Longest Consecutive Sequence medium

Problem Statement

Given an unsorted array of integers nums, return the length of the longest consecutive elements sequence.

You must write an algorithm that runs in O(n) time.

Example 1:

Input: nums = [100,4,200,1,3,2] Output: 4 Explanation: The longest consecutive elements sequence is [1, 2, 3, 4]. Therefore its length is 4.

Example 2:

Input: nums = [0,3,7,2,5,8,4,6,0,1] Output: 9

Steps:

1. Create a HashSet: A HashSet (or similar data structure providing O(1) average-case lookup) is used to store the numbers from the input array. This allows for fast checking if a number exists.

2. Iterate through the array: For each number in the input array:

3. Check for the start of a sequence: Before processing a number, check if it's the potential start of a consecutive sequence. This means verifying if the number num - 1 is not present in the HashSet. If num -1 is present, it means this number is part of a sequence already being processed (to avoid double-counting).

4. Extend the sequence: If it's the start of a sequence, iterate upwards to find the length of the sequence. Keep incrementing the number (num + 1, num + 2, etc.) and check if it's present in the HashSet. Count the length of this sequence.

5. Update the maximum length: Keep track of the maximum length encountered so far.

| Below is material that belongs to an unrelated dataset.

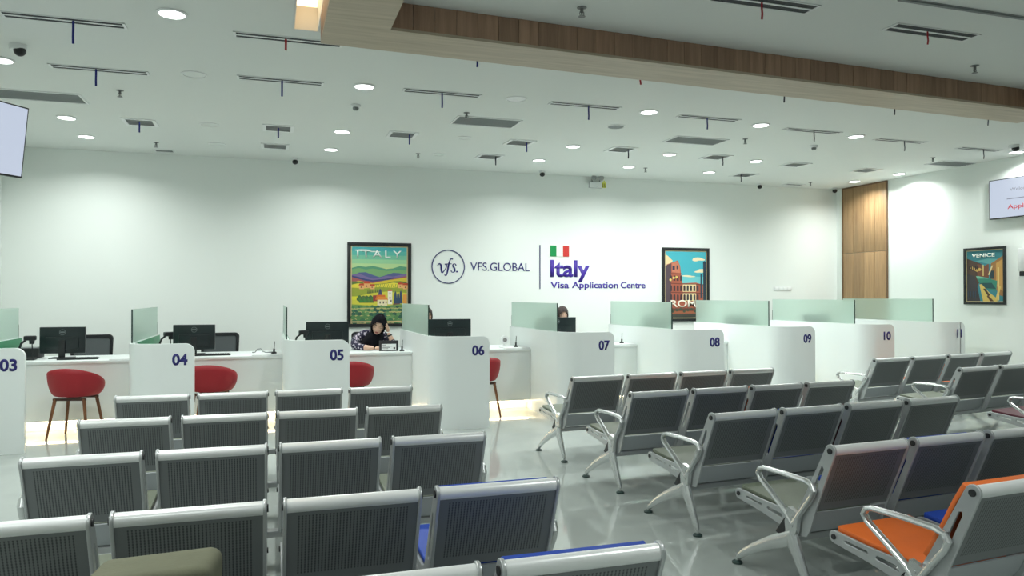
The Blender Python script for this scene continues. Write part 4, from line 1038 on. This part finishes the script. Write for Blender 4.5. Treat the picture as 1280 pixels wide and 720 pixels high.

6. Return the maximum length: After iterating through all numbers, return the maximum length found.

Explanation:

The key optimization is using a HashSet. A naive approach might involve sorting the array (O(n log n)), then iterating to find the longest sequence. The HashSet allows us to check for the presence of a number in constant average-case time, bringing the overall time complexity down to O(n). We only need to explore each number once as we efficiently identify the start of a consecutive sequence.

Code:

using System;
using System.Collections.Generic;

public class Solution {
    public int LongestConsecutive(int[] nums) {
        HashSet<int> numSet = new HashSet<int>(nums); // O(n) to insert
        int longestStreak = 0;

        foreach (int num in nums) {
            if (!numSet.Contains(num - 1)) { // Check if this is the start of a sequence
                int currentNum = num;
                int currentStreak = 1;

                while (numSet.Contains(currentNum + 1)) {
                    currentNum += 1;
                    currentStreak += 1;
                }

                longestStreak = Math.Max(longestStreak, currentStreak);
            }
        }

        return longestStreak;
    }
}

Complexity:

• Time Complexity: O(n) - We iterate through the array once. While the inner while loop might seem problematic, it only executes for elements that are not at the start of a consecutive sequence. Therefore the overall number of iterations remains linear with respect to the input size. HashSet lookups are O(1) on average.

• Space Complexity: O(n) - The HashSet stores all the numbers from the input array. In the worst case, all numbers are unique, resulting in O(n) space usage.